| Instruction |
Repeat exactly the lines from the start through the line with "tub(-2.3, PY0+2.3, 'dark", both ends included.

| Supplied data |
* * *

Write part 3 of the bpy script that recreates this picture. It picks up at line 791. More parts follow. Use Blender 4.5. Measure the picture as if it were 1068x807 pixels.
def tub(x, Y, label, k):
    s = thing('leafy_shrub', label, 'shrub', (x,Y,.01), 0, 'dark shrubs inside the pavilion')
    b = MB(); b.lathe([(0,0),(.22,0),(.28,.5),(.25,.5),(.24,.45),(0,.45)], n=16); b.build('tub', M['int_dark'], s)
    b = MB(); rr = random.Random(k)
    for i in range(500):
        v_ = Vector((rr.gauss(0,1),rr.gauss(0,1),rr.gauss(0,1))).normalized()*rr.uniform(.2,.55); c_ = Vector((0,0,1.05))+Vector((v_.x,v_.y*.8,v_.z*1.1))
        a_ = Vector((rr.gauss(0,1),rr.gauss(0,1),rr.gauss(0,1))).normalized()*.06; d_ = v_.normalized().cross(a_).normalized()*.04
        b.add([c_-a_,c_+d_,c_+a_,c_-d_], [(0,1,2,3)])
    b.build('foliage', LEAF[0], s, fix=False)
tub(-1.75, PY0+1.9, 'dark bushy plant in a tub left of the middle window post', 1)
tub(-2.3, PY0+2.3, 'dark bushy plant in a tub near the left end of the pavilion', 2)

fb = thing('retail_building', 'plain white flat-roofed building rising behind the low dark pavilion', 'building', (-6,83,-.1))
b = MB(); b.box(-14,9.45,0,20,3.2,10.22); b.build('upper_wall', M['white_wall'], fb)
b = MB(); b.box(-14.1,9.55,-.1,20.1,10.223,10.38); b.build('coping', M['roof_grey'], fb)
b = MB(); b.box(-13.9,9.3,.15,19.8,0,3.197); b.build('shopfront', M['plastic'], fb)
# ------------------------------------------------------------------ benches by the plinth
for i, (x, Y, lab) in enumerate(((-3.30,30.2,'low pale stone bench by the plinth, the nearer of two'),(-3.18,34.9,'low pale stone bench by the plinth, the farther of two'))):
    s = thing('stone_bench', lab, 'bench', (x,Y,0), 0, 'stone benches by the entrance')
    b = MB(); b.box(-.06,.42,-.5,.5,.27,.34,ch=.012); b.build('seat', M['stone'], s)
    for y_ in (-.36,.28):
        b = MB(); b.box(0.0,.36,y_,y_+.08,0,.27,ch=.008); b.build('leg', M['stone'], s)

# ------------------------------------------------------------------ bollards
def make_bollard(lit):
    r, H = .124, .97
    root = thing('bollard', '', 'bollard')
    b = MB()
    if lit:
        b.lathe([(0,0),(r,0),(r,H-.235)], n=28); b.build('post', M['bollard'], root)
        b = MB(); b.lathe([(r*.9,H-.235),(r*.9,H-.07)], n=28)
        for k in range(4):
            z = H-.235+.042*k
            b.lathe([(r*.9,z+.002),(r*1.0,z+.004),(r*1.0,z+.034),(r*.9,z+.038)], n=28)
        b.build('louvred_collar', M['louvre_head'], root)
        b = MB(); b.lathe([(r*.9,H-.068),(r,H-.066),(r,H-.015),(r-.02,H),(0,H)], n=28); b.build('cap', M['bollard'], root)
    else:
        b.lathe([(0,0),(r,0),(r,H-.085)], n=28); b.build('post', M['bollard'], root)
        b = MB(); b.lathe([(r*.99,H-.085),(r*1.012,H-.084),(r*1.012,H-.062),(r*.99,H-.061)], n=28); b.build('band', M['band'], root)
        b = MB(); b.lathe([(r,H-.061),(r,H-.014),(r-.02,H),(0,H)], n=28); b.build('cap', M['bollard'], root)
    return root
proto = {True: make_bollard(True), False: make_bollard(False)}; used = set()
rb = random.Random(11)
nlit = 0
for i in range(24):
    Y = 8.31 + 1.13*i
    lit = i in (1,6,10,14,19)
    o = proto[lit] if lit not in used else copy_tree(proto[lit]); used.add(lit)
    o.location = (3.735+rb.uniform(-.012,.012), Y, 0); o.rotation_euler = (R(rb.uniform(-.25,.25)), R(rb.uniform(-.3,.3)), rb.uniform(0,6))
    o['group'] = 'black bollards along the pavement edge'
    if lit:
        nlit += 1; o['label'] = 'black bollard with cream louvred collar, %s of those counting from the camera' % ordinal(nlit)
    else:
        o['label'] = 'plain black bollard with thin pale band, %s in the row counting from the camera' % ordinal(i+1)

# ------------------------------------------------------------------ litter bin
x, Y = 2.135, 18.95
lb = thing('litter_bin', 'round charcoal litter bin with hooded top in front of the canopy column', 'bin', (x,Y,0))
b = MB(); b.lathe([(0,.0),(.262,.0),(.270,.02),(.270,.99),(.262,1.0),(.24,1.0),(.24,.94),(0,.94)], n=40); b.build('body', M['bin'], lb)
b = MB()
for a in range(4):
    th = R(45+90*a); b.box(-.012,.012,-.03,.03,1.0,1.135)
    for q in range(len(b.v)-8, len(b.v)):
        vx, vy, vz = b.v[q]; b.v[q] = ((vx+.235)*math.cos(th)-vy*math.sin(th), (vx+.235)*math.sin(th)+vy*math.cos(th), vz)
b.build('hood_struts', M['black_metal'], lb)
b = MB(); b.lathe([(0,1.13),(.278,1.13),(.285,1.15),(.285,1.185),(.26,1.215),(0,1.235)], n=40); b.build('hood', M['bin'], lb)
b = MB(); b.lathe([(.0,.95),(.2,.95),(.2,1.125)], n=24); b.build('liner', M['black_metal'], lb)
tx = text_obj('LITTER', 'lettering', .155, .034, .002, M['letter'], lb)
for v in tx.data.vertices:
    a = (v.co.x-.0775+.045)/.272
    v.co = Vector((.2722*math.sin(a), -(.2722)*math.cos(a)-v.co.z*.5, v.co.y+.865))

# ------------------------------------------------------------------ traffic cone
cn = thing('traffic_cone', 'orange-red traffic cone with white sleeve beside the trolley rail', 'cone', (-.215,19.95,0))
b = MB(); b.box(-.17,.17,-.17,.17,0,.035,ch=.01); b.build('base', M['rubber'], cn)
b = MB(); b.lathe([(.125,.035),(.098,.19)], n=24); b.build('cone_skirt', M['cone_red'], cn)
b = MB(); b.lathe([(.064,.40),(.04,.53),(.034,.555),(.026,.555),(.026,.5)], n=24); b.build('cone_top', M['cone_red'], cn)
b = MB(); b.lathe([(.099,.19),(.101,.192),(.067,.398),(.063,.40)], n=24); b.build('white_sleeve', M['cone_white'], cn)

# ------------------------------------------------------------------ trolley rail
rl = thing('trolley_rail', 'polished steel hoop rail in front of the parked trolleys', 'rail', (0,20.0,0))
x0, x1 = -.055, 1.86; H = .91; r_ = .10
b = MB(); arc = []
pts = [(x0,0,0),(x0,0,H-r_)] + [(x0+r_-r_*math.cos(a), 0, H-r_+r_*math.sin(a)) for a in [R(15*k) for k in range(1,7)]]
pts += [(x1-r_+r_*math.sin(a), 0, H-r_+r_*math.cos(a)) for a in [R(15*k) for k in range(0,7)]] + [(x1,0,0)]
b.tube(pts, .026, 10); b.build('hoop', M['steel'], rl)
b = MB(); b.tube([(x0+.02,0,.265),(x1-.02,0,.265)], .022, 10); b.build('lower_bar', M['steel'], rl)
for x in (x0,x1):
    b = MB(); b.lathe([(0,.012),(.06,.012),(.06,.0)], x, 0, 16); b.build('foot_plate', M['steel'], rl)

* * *

| Solution for this problem |
Write part 3 of the bpy script that recreates this picture. It picks up at line 791. More parts follow. Use Blender 4.5. Measure the picture as if it were 1068x807 pixels.
def tub(x, Y, label, k):
    s = thing('leafy_shrub', label, 'shrub', (x,Y,.01), 0, 'dark shrubs inside the pavilion')
    b = MB(); b.lathe([(0,0),(.22,0),(.28,.5),(.25,.5),(.24,.45),(0,.45)], n=16); b.build('tub', M['int_dark'], s)
    b = MB(); rr = random.Random(k)
    for i in range(500):
        v_ = Vector((rr.gauss(0,1),rr.gauss(0,1),rr.gauss(0,1))).normalized()*rr.uniform(.2,.55); c_ = Vector((0,0,1.05))+Vector((v_.x,v_.y*.8,v_.z*1.1))
        a_ = Vector((rr.gauss(0,1),rr.gauss(0,1),rr.gauss(0,1))).normalized()*.06; d_ = v_.normalized().cross(a_).normalized()*.04
        b.add([c_-a_,c_+d_,c_+a_,c_-d_], [(0,1,2,3)])
    b.build('foliage', LEAF[0], s, fix=False)
tub(-1.75, PY0+1.9, 'dark bushy plant in a tub left of the middle window post', 1)
tub(-2.3, PY0+2.3, 'dark bushy plant in a tub near the left end of the pavilion', 2)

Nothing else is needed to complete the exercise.